= Exercise description =
Identify the lines that contain the string "pixels" and copy all of them.

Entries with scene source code
....

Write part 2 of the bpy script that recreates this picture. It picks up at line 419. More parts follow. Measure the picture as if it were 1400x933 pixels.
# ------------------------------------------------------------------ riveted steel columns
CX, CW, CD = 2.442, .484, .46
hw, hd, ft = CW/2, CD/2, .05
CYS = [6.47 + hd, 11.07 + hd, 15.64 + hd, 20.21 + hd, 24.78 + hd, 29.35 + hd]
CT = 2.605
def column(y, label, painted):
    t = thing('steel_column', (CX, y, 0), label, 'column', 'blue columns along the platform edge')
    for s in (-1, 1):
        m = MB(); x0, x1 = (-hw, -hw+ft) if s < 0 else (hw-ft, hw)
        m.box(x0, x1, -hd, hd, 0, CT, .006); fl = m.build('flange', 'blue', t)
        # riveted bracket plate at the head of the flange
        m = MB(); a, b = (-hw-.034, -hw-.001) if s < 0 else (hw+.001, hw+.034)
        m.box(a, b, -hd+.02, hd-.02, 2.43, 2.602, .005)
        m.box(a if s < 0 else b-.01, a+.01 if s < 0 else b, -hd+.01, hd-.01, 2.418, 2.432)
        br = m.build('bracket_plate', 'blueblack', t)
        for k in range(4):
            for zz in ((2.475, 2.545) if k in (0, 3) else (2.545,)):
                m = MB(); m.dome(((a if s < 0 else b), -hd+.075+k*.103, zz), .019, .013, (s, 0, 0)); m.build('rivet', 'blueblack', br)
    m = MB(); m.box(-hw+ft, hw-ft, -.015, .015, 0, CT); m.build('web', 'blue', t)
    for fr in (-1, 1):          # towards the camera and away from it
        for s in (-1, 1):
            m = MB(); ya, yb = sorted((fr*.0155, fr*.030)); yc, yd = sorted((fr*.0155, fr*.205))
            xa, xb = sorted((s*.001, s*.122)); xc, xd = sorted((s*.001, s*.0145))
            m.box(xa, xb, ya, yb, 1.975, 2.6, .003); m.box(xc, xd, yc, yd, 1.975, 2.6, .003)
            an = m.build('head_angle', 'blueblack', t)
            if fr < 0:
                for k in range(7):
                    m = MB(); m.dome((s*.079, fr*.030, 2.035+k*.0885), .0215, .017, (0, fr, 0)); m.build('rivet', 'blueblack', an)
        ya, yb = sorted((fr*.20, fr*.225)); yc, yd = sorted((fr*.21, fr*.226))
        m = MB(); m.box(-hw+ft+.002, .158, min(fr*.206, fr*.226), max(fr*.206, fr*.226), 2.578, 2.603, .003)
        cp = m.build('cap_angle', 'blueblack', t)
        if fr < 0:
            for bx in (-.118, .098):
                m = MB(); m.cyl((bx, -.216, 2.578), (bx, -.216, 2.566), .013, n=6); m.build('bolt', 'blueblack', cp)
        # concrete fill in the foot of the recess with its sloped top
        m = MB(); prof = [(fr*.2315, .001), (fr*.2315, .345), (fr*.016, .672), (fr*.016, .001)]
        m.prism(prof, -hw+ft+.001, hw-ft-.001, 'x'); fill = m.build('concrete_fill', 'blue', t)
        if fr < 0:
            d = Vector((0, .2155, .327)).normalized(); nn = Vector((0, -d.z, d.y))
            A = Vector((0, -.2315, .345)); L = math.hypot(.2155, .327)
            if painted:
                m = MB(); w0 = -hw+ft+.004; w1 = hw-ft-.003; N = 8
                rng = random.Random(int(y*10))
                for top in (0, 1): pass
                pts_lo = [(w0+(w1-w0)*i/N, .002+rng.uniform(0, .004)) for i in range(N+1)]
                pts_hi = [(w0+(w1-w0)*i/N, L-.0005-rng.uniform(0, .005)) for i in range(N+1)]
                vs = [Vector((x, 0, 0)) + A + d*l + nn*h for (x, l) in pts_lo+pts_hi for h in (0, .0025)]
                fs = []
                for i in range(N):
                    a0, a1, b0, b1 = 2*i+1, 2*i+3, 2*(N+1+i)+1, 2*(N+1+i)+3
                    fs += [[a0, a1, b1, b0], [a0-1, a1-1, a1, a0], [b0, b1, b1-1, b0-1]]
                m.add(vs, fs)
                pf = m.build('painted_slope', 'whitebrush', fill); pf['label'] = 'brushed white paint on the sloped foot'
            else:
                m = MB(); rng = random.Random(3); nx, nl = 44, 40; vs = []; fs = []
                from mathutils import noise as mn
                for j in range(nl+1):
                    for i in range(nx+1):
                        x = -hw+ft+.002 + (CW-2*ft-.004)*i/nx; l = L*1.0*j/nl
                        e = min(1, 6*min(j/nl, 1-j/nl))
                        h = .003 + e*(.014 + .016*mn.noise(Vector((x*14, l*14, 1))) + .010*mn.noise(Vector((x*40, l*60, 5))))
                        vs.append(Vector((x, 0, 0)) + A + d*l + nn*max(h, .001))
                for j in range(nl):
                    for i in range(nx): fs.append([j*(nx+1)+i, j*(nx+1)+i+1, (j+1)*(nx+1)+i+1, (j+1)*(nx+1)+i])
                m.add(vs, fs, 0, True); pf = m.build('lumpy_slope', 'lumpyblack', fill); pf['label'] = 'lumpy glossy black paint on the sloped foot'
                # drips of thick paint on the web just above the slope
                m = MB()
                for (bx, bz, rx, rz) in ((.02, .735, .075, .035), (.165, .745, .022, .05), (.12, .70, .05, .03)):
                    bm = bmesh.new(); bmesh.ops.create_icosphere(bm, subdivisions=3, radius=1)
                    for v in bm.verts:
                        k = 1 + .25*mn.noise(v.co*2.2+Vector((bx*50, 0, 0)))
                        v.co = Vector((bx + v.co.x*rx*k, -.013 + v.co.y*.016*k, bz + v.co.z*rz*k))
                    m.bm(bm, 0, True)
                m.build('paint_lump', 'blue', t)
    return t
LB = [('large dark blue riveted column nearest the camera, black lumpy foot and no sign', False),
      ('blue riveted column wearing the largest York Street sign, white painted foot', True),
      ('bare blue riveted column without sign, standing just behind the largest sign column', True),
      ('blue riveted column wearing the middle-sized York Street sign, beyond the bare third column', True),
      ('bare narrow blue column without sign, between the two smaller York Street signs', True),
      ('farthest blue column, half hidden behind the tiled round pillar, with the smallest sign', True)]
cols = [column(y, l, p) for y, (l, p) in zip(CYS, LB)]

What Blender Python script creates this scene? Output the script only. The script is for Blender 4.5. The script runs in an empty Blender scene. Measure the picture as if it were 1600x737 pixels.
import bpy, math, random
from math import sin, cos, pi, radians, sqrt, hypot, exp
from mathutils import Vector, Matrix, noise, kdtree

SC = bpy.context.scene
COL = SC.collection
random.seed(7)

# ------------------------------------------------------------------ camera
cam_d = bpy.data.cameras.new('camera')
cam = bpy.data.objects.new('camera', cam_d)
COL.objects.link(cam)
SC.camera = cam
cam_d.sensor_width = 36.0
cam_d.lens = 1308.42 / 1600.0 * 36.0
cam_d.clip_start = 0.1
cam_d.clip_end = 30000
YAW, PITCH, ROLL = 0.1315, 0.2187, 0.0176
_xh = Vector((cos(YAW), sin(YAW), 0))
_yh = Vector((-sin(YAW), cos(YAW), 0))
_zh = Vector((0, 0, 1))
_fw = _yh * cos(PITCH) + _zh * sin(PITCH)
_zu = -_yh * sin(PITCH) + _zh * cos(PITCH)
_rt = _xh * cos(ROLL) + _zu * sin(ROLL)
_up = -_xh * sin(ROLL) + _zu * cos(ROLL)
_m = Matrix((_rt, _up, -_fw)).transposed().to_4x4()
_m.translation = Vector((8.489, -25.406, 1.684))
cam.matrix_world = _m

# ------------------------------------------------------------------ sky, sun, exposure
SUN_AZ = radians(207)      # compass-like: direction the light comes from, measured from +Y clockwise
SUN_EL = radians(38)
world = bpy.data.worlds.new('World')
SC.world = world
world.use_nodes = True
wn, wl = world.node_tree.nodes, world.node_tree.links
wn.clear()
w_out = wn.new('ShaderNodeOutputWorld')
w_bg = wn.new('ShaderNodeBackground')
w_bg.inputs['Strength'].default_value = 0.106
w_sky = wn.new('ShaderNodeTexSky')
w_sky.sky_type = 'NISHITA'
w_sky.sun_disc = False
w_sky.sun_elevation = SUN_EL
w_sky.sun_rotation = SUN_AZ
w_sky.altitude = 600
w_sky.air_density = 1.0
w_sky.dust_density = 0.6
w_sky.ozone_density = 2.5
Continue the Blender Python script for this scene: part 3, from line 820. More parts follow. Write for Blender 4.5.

....

= The reply =
Write part 2 of the bpy script that recreates this picture. It picks up at line 419. More parts follow. Measure the picture as if it were 1400x933 pixels.
What Blender Python script creates this scene? Output the script only. The script is for Blender 4.5. The script runs in an empty Blender scene. Measure the picture as if it were 1600x737 pixels.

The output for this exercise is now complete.